I started reading the shack a few weeks ago. It has been taunting me from the shelf for over a year now. It came highly recommended by the giver and highly criticized by others. So this gave me the affirmation to ignore it all this time. I have to say starting this book was one of the best things I have done in a while.
All through the book I have been highlighting like a nerd in school with parts and excerpts I really like. There are even a few that I had to read out loud to my husband who of course had no idea why I was doing that. Half way through the book I finally found an excerpt that took my thoughts out of my head and put them on the page.
"Broken humans center their lives around the things that seem good to them, but that will neither fill them nor free them. They are addicted to power or the illusion of security that power offers. When a disaster happens, those same people will turn against the false powers they trusted.
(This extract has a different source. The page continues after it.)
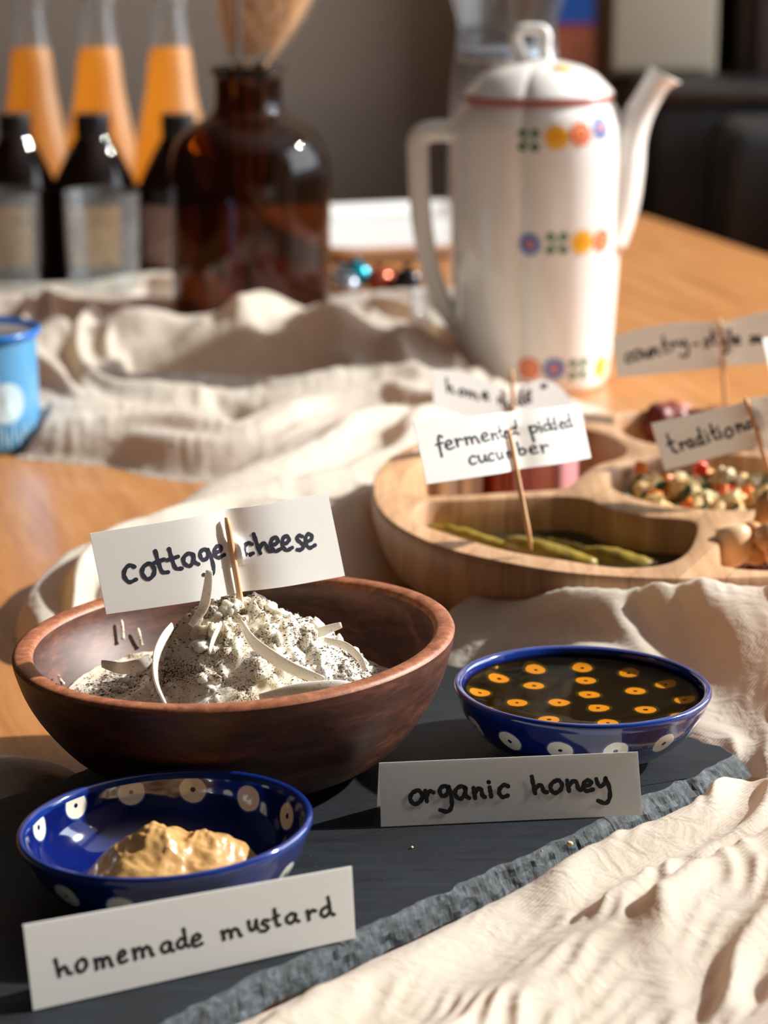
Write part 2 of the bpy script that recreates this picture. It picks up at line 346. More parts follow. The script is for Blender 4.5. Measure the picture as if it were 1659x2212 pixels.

In their disappointment, they either become softened toward me or they become bolder in the their independence."
I am a broken person trying to put myself back together and learn how to love myself inspite of myself. I will not explain the reasoning here, but if you know me or maybe I will explain in time, you know this is true. The second part of the sentence about centering myself around things that seem good but enslave me was so true. It struck a cord with me. That is what teaching was for me. It was a way for me to feel like I had power over someone. I didn't feel like I had power over my life, my decisions, where I was or where I was going, but I could boss teenagers around and control their grades and sometimes whether or not they understood something and this made me feel whole. The part I did not realize was how it was filling the 'hole' in my life with the wrong things. No one has power that has not been given to them by God. This false sense of power is what I was basing my self-worth on. So, when this came tumbling down around me for doing all the things I thought were right, I was devastated. How was I going to be able to help people? How was I going to make a difference in the world? How was I going to do anything? Hiding myself and my own problems in the wake of someone else's and riding on the coat tails of my own teacher 'power' was actually burying my own problems quite nicely. They of course came bubbling to the surface when there was no more security.
I have since turned myself against the 'false power' of teaching and now towards the word of God. I am finding refuge and self-worth in the power of him and learning about him. I would say that in all my wrong and poor decisions, the best thing I have done is becoming softer towards him and not the opposite. I believe that losing everything and being forced to be with just myself for a while, not the power or the distraction of other's problems, has allowed me to start over and for the better. I have picked my weeds and now I am tending to my flowers.
Interesting post, and the quote was very insightful. To me it's interesting that extremely similar events happening to two separate people can cause one person to cling to God, and another to turn completely away from him. Thus, the beauty of free will and choice, and the fact that God has handed over some of his power (speaking of) to us to make those choices. I'm enjoying reading your self- and life-analyses.